I would encourage and challenge those who are reading this to come and check FIRE out sometime.
And by all means, leave your money in your car. Just bring yourself. God wants your heart... everything else is secondary.
I also am a graduate of the Brownsville Revival School of Ministry & now serve on staff at FIRE School of Ministry. My life was impacted in the early stages of the revival at Brownsville...in 1996. After visiting two years in a row, I moved to Pensacola to attend the school in 1998. The two years I spent in school there were two of the most amazing years of my life. I grew in ways I never thought possible and was impacted by a family of believers that I will always thank God for. I am one of those students who referred to Dr. Brown as "Dad" and now that I serve on staff at FIRE School, I still see him as one of my spiritual fathers.
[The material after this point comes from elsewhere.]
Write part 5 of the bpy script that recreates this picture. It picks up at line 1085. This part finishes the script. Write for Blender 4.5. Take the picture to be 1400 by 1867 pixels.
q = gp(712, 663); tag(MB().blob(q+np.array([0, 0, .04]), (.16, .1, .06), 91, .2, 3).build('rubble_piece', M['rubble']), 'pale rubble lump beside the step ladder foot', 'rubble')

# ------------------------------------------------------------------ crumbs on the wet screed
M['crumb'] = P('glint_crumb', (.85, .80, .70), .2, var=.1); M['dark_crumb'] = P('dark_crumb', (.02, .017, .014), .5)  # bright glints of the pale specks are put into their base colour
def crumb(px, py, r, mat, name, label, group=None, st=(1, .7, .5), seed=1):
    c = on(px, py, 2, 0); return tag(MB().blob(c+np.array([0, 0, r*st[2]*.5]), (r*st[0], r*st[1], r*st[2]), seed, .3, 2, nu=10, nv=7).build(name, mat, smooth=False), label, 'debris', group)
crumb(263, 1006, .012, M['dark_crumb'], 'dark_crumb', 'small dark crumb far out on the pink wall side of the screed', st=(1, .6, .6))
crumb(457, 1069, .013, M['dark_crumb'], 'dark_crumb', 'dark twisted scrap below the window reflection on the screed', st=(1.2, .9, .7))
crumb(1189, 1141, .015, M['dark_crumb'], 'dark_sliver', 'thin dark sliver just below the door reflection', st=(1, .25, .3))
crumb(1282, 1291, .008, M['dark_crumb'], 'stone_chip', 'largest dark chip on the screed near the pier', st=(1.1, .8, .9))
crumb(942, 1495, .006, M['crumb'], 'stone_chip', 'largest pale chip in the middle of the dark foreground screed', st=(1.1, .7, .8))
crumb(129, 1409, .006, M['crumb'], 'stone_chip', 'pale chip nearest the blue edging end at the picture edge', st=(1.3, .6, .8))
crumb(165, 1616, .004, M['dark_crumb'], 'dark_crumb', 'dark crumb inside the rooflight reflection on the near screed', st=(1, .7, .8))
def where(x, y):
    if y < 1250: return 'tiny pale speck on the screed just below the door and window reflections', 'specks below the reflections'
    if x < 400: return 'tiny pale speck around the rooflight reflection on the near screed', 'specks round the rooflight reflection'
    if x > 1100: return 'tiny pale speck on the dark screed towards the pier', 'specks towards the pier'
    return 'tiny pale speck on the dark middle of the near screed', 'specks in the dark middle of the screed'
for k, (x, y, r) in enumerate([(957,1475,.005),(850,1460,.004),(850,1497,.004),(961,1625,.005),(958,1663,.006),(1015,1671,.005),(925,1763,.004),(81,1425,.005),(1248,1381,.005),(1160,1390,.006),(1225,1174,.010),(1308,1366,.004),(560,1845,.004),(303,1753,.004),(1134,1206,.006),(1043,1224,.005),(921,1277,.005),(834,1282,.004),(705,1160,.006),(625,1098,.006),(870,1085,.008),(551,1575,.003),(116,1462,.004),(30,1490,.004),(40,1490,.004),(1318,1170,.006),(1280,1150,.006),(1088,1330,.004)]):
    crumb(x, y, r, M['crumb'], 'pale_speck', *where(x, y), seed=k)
The man painted in this article is so far from the real Dr. Brown. I agree with the others who have commented on this article...come check FIRE out for yourself.
I first met Dr. Brown while stationed in the military in Pensacola FL. I cursed like the sailor I was, binge drank often, and frequented the clubs of Pensacola, including the infamous gay scene you spoke of. I had never encountered anything "charismatic" in my life until Pensacola, but I was radically impacted the first time I visited the Brownsville Revival. Long story short, my life was changed, I wept for my sin, I had a supernatural experience with the Holy Spirit and left the revival for duty in Japan; changed by the grace of God and fired up to serve Jesus. Here I am today at age 32, 12 years and 15 countries later. My wife, two sons, and I are solid members of a local Charlotte area church (not FIRE) and are preparing to serve as missionaries to Asia. Dr. Brown's Godly example, teaching, and humility have made an indelible and positive mark in our lives. Despite any controversy, God did something supernatural at the Brownsville Revival that cannot be denied by those who experienced it. I am one of the many who are living proof of that.
We've known Dr. Brown for eight years, have sat under his teaching, have prayed with him, rejoiced with him, and wept with him. This article had a very negative portrayal of a man that we trust greatly.
I was very surprised that there was not one interview cited from those who have attended his school or church (which, by the way is led by a leadership team, not just Dr. Brown). You would think that those who know him would carry the most authority on how he runs his ministry. Instead, it was implied that we are just blind followers of a very controlling "bear" of a man. We follow Jesus alone, which is what endears us to Dr. Brown, because he clearly demonstrates a life following Jesus.
It was also interesting that his "fruit" was barely mentioned, i.e. what his grads, and those influenced by him, are doing around the world to serve others. To do an article about Dr. Brown and not include in detail what we are doing (grads, students, fellow leaders, church members, etc.), is an unjust and incomplete presentation of him and his work. You would see that his sacrifice of himself to the Lord has produced many who are pouring themselves out in sacrifice for others, not for money.
I do hope there will be a follow-up article to better present the truth.